Nonfiction

A seat at the table

In December 1933, representatives from the 19 members of the Pan-American Union met in Uruguay and signed a treaty called the Montevideo Convention on the Rights and Duties of States. The treaty defined a sovereign state among the signatories, as well as what a state's rights and obligations are. Mexico, one of the attending countries, came to the conference prepared to rethink financial policies. The Great Depression demonstrated growing economic interdependence among nations, and some form of international cooperation was required. Problem was, a number of South American countries were concerned that the U.S. would use its economic might. Mexico's team argued that finance norms favored the powerful and private enterprise over debtor nations and less robust economies.

book cover for Christy Thornton's

Johns Hopkins sociology Assistant Professor Christy Thornton spends an entire chapter on Mexico's diplomacy leading up to and during the 1933 conference in Revolution in Development, and she argues that its suggestions radically redefined the idea of debt and credit. Under Mexico's 1917 constitution, property belongs to the nation, not to individuals, meaning that property owners have obligations to the community and nation. Mexico's delegation argued that international finance was also based on an international social relation and, as Thornton writes, a new conception of credit "should be based in that same interdependence and solidarity." 
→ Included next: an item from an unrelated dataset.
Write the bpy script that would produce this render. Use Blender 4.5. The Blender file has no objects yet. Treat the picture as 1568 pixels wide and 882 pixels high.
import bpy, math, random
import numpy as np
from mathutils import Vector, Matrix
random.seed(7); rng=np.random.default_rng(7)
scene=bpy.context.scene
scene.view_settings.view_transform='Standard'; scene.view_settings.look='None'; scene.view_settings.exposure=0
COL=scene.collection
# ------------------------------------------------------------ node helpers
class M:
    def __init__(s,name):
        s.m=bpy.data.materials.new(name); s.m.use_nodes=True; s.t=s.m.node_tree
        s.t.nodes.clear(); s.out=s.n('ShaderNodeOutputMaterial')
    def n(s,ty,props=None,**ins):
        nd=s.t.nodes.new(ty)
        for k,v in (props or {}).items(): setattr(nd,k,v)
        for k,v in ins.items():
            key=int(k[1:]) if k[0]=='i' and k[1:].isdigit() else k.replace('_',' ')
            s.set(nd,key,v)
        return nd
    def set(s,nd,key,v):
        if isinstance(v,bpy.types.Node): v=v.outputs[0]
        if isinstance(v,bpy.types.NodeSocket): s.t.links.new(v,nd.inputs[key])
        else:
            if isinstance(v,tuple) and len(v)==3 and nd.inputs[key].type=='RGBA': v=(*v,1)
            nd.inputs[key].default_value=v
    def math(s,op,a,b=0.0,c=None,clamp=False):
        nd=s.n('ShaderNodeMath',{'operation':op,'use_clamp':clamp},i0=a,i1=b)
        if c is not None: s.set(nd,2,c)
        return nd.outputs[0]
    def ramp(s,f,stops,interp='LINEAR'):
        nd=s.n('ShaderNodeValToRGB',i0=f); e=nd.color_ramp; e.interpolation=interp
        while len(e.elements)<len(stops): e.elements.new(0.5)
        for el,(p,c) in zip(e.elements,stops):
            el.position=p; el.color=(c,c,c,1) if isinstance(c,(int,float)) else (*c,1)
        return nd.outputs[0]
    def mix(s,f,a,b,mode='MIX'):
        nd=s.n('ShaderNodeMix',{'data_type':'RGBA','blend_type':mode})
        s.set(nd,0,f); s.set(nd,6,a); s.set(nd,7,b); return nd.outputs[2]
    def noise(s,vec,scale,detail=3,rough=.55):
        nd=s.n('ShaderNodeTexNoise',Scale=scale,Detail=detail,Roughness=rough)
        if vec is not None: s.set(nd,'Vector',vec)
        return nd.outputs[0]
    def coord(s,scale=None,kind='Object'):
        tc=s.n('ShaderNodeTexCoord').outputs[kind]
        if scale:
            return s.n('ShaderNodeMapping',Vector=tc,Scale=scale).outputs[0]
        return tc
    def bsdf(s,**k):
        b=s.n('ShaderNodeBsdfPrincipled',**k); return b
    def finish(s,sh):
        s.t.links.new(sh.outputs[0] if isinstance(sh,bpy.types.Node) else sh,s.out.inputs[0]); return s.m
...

Revolution in Development is a history of international finance, covering the 1930s through the early 1970s, as seen through the policy­making eyes of Mexican officials. It wrestles with subjects such as currency stabilization, foreign debt, and the interconnections between domestic economic development and foreign policy—subjects that general readers may skip over. Like Miranda Priestly charting the origins of a lumpy cerulean sweater in The Devil Wears Prada, however, Thornton shows how Mexican policy ideas from decades ago influence and shape global economic development today.

The book is an eye-opening primer for understanding how a Global South country like Mexico can shrewdly and dramatically impact global financial thinking.